BCG: Consumers' Recession Mentality Remains Strong
A 2012 BCG survey found consumers in major markets feel financially insecure and are braced for a prolonged period of low income growth.

Consumers in developed markets exhibit a deeply ingrained "recession mentality," feeling financially insecure and prepared for a prolonged period of low or no income growth, according to a 2012 survey by The Boston Consulting Group (BCG).
The eleventh annual Consumer Sentiment Survey, which polled over 22,000 consumers across 16 countries, revealed that anxieties in many markets were at or near peak 2008-2009 levels. Key findings indicated consumers blamed governments for economic turbulence, expressed widespread pessimism about the pace of recovery, and faced job loss fears, particularly in the U.S. and Europe where one in four respondents worried about their employment.
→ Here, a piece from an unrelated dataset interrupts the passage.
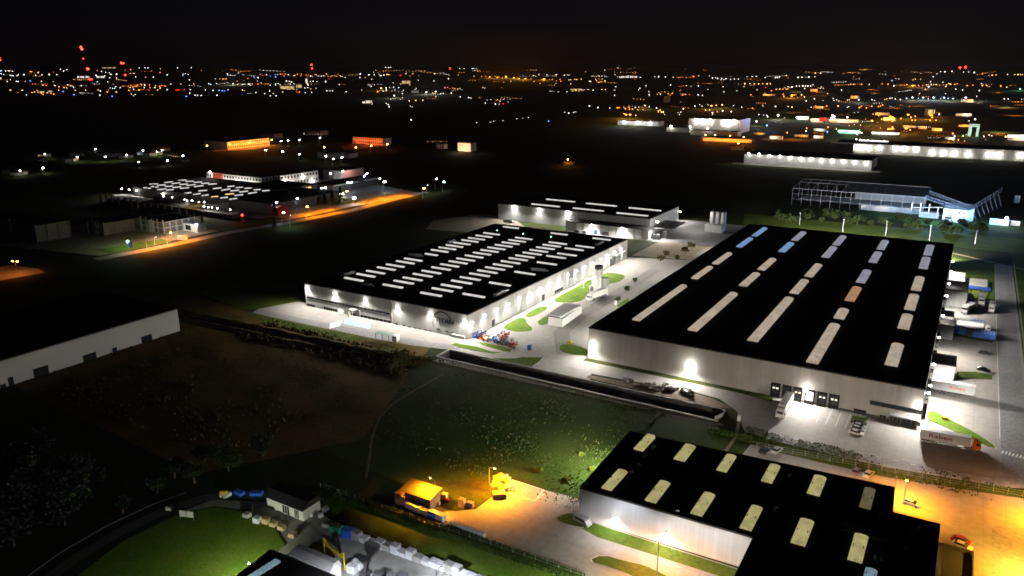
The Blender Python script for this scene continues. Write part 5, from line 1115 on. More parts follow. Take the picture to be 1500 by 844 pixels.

Few in developed nations believed their children would have a better life compared to those in China and India, where optimism was higher. Values such as saving money and staying healthy gained significant importance, while spending on luxury goods declined. China represented a relative bright spot, though some consumer segments there also reported increased anxiety.
This pervasive pessimism presented opportunities for companies capable of innovating to offer lower-cost solutions, segmenting customers effectively, and providing "affordable luxuries." The study identified three key consumer behaviors likely to result: investment in education, increased savings, and a focus on value.